Testing the Limits of Faustian Trade Relationships


In all Faustian agreements, it's critically important for each party to fully understand and fulfill their end of the agreed terms. This is clearly not happening today with the US and China on trade.

The concepts of free trade were conceived during the time of a gold standard, which provided a self-correcting mechanism to keep trade imbalances in check. Deficit countries parted with their gold in exchange for goods. Their currencies depreciated and became more competitive, leading eventually to an improved trade balance. As trade deficits grew in the 1960s-70s, the US chose to abandon its commitments to the gold standard, finally under the Bretton Woods agreement, rather than part with all of its gold reserves. The mechanism for determining the value of the dollar was handed over to the US Treasury and Fed. Free trade was upheld in theory, but a new the era of managed trade was born.

The US is turning to managed trade once again to guide US trade imbalances with China onto a more sustainable trajectory and move away from large, long-term, structural trade deficits. Tariffs are blunt force objects of choice, alongside efforts to further open China's market to US goods. Some question whether there is even a need to reduce large trade imbalances in today’s global economy. The US needs that liquidity to fund its persistent budget deficits, supported by an ever-rising debt ceiling. As we saw in the 2008 global financial crisis however, things tend to work and keep working until they just hit a wall and no longer work. How realistic is it to think dollar hegemony will last forever, or that the US will be able to borrow amount x at the rate of y, in perpetuity?
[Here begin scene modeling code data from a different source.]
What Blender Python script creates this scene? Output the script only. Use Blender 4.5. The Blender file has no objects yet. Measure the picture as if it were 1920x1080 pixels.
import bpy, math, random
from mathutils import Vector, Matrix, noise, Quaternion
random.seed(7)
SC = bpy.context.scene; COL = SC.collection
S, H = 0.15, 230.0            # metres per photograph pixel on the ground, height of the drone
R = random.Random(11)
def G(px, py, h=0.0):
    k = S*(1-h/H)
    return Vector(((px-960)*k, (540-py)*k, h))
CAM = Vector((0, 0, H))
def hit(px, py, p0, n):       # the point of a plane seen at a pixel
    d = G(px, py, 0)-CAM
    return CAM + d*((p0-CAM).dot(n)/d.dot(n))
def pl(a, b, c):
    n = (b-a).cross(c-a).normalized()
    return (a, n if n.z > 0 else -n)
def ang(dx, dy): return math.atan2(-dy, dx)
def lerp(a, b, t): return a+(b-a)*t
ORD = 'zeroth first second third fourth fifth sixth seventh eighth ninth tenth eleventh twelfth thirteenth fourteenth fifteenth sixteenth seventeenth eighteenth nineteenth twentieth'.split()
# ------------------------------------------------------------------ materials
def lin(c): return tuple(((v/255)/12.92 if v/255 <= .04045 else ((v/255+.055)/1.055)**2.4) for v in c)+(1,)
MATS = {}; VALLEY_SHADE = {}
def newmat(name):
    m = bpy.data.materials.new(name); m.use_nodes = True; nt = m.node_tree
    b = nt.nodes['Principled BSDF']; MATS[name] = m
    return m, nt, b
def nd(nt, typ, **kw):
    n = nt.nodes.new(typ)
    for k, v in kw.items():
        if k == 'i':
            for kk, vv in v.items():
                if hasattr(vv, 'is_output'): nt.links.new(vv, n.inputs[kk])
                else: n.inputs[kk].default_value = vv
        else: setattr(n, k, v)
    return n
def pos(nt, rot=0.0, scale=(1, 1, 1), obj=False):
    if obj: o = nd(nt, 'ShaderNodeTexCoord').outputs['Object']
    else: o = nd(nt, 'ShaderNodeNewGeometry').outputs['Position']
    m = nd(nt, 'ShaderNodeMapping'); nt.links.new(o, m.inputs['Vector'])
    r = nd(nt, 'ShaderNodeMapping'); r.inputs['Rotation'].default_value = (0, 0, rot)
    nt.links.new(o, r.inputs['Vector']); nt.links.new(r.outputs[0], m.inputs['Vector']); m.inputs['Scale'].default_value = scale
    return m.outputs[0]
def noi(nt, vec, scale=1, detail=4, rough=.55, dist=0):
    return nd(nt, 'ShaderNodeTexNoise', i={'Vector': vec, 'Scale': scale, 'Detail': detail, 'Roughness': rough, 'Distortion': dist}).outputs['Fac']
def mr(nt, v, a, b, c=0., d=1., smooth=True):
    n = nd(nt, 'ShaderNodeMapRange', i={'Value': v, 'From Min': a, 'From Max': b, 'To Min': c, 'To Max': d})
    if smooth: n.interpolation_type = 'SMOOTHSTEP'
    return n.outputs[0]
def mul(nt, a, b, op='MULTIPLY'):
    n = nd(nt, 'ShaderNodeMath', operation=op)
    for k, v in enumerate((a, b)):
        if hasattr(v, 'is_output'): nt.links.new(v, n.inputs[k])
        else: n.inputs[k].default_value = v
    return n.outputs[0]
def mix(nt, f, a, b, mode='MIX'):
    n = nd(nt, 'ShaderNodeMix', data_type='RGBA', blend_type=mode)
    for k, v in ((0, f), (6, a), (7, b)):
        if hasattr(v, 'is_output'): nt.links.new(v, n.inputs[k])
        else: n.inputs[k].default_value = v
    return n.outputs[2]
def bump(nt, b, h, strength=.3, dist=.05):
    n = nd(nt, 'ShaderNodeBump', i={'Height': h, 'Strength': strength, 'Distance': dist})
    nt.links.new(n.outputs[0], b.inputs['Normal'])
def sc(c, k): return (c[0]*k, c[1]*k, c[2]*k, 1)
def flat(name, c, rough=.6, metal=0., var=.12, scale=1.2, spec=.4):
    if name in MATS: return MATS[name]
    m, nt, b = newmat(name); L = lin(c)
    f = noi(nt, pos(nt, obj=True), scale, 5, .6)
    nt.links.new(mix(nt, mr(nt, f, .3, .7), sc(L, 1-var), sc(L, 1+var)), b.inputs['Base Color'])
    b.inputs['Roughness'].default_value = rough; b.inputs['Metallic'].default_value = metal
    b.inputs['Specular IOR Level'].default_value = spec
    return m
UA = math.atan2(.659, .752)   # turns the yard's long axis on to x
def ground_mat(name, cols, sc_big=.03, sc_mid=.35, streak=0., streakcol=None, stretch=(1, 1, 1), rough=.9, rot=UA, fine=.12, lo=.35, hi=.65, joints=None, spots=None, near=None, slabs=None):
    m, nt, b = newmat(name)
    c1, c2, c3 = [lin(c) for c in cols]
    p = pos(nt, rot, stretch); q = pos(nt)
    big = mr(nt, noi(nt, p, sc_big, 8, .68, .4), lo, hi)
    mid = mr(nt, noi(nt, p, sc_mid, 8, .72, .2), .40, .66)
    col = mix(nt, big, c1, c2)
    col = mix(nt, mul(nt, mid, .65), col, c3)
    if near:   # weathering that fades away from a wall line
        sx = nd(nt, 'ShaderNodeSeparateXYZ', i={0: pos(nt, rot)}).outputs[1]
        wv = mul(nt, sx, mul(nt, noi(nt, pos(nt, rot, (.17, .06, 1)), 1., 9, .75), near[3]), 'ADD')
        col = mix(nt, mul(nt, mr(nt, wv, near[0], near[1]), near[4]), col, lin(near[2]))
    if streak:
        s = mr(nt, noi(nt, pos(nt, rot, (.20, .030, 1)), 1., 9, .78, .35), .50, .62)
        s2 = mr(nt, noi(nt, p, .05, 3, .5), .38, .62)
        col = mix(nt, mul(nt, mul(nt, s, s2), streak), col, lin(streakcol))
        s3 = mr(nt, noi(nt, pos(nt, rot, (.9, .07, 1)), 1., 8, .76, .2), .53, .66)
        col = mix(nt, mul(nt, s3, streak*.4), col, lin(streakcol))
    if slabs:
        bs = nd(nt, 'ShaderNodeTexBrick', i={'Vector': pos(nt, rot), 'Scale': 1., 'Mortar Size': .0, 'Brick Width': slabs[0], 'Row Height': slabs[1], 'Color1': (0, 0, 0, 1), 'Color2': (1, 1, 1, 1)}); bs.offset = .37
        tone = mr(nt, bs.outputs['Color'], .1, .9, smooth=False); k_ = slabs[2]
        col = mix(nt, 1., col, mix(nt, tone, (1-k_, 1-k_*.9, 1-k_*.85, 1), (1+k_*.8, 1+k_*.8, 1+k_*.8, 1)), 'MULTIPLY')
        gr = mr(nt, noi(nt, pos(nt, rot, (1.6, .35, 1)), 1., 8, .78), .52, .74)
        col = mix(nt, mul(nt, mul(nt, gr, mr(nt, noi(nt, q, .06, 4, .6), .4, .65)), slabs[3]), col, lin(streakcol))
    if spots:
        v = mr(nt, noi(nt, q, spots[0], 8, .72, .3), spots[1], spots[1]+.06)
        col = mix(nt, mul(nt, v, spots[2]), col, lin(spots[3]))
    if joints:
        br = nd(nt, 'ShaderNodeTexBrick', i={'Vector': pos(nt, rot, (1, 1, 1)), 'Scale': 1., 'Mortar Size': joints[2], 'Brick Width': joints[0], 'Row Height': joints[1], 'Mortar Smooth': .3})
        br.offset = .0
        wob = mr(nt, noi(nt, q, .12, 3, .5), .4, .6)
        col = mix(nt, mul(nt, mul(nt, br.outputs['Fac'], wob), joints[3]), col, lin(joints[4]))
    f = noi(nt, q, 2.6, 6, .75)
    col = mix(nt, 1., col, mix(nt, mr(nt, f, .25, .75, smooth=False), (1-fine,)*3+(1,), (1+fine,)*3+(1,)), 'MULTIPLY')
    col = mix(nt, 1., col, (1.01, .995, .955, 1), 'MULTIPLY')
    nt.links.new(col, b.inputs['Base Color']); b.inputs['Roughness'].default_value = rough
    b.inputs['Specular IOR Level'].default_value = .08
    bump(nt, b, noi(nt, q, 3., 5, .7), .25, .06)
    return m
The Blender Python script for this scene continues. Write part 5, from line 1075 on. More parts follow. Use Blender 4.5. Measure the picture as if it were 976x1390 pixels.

The US trade imbalance with China began to accelerate under the Presidency of George Bush with China’s ascension to the WTO in late 2001. In the early 1980’s, large trade imbalances with Japan were tolerable under a tacit agreement that surpluses would be re-invested in US treasuries and other assets, enabling US rates to stay lower and help finance structurally high budget deficits. A critical third part of this Faustian arrangement, in the form of the Plaza Accord of 1985, led the US Dollar meaningfully lower against the Yen and Deutschemark, effectively monetizing the new US debt. What would be the effects on China’s economy of a similar quantum appreciation in the RMB? Just half the level of appreciation the yen experienced would equate to the RMB moving from the current 6.3-level to below 5 against the dollar – levels undoubtedly viewed by Chinese negotiators as patently absurd and potentially destabilizing.

Global trade imbalances, particularly between the two largest economies, have grown to unsustainable levels. A US-led trade model has allowed trade deficits to persist and trade surplus countries to grow faster than they otherwise would have, while also helping facilitate U.S. budget deficits and necessitating continued increases in the U.S. debt ceiling. The Faustian arrangement, whereby investment flows are recycled back to the US to keep interest rates low and help fund structural budget deficits, while surplus countries appreciate their currencies against the dollar to effectively monetize new debt, is not mutually agreed upon by the U.S. and China at present. What does the sustainable path of global economic growth and cooperation look like? Finding a mutually acceptable framework requires a thorough understanding of how the relationship has evolved to date and an appreciation of mutual objectives of growth, peace and prosperity.